幕岩のほぼ全景を下から見上げています。手前側は溶岩流の跡で、奥のほうに幕岩が見えています。
この時は岩肌が露出した部分しか目に入っていなかったため、アップで撮った写真が見当外れのものになってしまったのですが、実は写真右上に見切れていく、植生が付いて緑に覆われた垂直の岩壁が幕岩らしいです。


須山口下山歩道に戻ると、すぐに一合五勺の分岐点に出ます。水ヶ塚公園に戻るには、そのまま直進して須山口下山歩道を下り続けるほうが近いのですが、敢えて右折して紅葉台遊歩道に入ります。

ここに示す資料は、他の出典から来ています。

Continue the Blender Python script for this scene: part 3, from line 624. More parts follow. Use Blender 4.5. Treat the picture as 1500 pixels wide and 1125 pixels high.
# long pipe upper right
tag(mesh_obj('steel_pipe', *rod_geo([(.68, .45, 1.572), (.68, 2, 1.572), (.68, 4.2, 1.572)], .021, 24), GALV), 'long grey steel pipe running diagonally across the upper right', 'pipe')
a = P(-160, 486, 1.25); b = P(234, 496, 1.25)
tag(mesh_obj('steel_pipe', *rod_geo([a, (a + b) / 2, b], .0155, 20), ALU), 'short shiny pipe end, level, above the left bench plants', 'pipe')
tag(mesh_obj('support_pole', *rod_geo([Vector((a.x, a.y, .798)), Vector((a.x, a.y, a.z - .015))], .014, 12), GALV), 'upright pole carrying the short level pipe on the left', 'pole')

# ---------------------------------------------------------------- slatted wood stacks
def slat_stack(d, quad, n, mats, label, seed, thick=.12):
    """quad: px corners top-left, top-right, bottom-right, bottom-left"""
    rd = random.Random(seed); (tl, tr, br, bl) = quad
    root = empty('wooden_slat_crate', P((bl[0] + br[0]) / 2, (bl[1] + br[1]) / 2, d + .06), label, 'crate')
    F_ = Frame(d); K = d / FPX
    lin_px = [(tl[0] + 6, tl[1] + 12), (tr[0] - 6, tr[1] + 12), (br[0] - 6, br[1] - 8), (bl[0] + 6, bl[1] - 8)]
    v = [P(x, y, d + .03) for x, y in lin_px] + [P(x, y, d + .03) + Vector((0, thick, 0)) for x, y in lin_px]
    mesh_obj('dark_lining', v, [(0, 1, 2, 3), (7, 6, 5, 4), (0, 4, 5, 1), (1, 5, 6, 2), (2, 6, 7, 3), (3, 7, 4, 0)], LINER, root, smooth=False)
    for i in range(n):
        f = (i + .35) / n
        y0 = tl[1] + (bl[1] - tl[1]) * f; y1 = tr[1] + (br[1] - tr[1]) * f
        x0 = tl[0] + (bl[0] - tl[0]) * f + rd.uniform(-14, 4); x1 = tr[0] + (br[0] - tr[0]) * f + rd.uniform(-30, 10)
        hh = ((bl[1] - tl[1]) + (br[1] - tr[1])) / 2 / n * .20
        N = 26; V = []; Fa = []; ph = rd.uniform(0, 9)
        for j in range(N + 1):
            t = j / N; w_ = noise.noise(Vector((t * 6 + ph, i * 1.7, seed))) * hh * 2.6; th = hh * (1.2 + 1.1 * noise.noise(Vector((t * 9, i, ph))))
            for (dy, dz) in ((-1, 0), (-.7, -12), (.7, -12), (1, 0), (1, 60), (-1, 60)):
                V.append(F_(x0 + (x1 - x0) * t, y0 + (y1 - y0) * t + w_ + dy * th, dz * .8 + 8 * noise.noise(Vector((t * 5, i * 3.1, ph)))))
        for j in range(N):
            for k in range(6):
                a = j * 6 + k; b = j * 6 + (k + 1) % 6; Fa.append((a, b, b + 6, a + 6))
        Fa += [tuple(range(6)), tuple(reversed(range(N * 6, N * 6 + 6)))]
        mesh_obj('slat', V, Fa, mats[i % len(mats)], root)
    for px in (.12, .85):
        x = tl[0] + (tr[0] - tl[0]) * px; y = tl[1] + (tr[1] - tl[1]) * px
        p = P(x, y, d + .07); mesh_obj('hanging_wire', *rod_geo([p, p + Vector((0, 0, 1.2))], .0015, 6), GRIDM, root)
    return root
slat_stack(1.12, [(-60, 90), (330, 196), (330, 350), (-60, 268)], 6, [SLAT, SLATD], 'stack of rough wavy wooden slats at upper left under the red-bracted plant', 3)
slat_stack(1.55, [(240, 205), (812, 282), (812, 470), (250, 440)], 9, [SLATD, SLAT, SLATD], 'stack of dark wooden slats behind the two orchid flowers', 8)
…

紅葉台遊歩道は、須山口登山歩道と須山口下山歩道の間をほぼ水平に結ぶ道。
この道を選んだのは、「富士山ハイキング案内」(伊藤フミヒロ著・東京新聞刊)に「道の様子も景観も樹木も森も最高の遊歩道」と書かれていたからで、その通りに美しい森が続いていました。
ところどころに、苔むした古いベンチが置かれていました。
森が醸し出している雰囲気が素晴らしく、ほかに誰も歩いていなくて静かなのも好ましかったです。
途中には、南山休憩所がありますが、やや荒廃していて、屋根と壁だけになっていました。


見覚えのある一合五勺の分岐点で須山口登山歩道に出ると、紅葉台遊歩道は終わりです。
あとは、朝に登った須山口登山歩道を引き返して、登山口に戻ってきました。
最後は、水ヶ塚公園のバス停に向かって、御殿場駅行きのバスを待ちました。